Ring-ditch, Clone, Co. Kilkenny
Co. Kilkenny |
Ritual/Ceremonial
In a tilled field near Clone in County Kilkenny, a near-perfect circle nine metres across appears in the soil, but only when the conditions are exactly right.
It is a cropmark, the kind of trace that shows up when buried archaeology causes crops above it to grow differently, taller or shorter, greener or paler, depending on what lies beneath. The circle belongs to a category known as a ring-ditch, typically the surviving trace of a prehistoric burial monument, most often a round barrow whose earthen mound has long since been ploughed flat, leaving only the encircling ditch as a faint signature beneath the surface.
This particular ring-ditch was identified by Simon Dowling using Google Earth Pro, from satellite imagery captured on 28 June 2018. What makes the discovery quietly striking is not the site in isolation but its context. Within roughly 200 metres in several directions there are at least two further ring-ditches and two enclosures, all recorded separately.
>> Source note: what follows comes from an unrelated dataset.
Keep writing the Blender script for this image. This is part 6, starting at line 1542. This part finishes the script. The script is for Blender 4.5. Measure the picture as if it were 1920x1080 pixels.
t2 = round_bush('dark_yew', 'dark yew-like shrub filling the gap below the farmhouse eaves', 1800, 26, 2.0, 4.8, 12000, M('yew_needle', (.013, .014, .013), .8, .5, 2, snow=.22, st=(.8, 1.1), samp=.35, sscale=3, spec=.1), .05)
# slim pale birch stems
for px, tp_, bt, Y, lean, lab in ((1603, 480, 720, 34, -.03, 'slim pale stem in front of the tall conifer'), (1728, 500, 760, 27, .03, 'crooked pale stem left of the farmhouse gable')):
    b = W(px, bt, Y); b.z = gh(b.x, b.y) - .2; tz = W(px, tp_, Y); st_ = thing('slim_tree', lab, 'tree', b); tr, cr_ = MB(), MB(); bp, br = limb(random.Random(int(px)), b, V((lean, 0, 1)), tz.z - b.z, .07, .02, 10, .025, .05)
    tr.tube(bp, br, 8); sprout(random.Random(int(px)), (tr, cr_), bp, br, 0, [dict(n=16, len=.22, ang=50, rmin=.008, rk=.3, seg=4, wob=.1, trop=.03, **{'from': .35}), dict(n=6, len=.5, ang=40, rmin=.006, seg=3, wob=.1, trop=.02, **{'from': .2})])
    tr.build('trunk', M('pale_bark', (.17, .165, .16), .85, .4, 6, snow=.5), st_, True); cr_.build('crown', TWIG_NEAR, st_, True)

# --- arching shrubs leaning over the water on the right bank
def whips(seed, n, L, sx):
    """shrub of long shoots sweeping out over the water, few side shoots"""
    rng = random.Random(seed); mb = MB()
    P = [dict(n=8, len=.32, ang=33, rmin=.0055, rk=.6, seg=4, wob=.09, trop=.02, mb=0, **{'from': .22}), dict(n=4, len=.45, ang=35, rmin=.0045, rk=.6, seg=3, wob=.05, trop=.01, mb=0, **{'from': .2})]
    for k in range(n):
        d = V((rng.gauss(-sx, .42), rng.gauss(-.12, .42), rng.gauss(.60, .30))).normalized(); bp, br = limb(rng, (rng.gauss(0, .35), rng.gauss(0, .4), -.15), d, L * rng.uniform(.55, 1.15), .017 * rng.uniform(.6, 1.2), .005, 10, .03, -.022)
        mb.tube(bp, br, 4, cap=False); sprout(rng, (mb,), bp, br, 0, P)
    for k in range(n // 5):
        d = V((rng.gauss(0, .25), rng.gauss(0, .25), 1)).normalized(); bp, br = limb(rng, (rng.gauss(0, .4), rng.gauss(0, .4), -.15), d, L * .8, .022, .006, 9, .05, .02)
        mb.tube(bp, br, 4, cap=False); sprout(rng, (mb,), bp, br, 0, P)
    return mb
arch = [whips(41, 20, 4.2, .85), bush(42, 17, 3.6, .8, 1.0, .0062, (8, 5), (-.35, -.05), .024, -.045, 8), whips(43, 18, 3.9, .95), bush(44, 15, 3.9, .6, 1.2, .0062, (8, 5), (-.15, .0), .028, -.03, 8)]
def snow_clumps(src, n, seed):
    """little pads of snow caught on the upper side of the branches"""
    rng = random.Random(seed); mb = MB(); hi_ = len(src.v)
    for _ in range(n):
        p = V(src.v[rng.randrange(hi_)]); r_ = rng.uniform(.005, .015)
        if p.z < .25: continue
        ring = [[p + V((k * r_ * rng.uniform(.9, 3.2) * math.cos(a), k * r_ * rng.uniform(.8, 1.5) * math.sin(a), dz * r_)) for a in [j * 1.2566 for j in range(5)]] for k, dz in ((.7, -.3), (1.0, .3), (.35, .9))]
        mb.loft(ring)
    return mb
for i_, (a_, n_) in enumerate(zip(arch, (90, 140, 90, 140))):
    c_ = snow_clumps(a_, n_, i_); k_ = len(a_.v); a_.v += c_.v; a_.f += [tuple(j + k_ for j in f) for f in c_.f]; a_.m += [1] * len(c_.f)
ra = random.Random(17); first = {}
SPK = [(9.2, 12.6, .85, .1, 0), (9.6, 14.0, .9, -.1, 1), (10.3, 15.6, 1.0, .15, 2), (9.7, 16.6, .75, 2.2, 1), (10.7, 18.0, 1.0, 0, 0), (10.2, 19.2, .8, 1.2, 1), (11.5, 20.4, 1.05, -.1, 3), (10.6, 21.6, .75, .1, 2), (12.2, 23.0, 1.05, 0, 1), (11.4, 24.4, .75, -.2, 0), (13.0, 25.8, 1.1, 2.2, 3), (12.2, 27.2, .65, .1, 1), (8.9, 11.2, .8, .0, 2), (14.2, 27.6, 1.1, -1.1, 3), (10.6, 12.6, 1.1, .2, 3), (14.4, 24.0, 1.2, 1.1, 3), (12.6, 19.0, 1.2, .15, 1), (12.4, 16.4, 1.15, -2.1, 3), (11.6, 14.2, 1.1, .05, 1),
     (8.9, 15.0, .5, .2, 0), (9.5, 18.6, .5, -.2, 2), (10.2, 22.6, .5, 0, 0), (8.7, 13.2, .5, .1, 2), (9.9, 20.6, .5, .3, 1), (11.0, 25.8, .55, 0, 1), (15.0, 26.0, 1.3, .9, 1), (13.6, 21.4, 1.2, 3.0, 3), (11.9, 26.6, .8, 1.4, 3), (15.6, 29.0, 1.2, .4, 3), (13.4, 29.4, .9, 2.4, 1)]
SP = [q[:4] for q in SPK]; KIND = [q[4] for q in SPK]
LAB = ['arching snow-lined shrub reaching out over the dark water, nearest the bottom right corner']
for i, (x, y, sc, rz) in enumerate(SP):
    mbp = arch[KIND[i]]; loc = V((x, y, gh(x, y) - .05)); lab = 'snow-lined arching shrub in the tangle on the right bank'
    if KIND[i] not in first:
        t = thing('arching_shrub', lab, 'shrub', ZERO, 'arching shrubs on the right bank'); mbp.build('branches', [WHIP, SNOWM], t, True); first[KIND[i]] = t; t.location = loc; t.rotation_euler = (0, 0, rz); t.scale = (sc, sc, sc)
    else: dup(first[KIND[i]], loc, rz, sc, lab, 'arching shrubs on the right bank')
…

The nearest ring-ditch sits just 80 metres to the east, another is 160 metres to the north-east, and two enclosures lie to the north-north-east and west respectively. That concentration of monuments in a relatively small area suggests that this part of the Clone landscape was a significant place for a long period, used repeatedly for burial, settlement, or ritual purposes by communities whose presence is now readable only as shadows in a crop.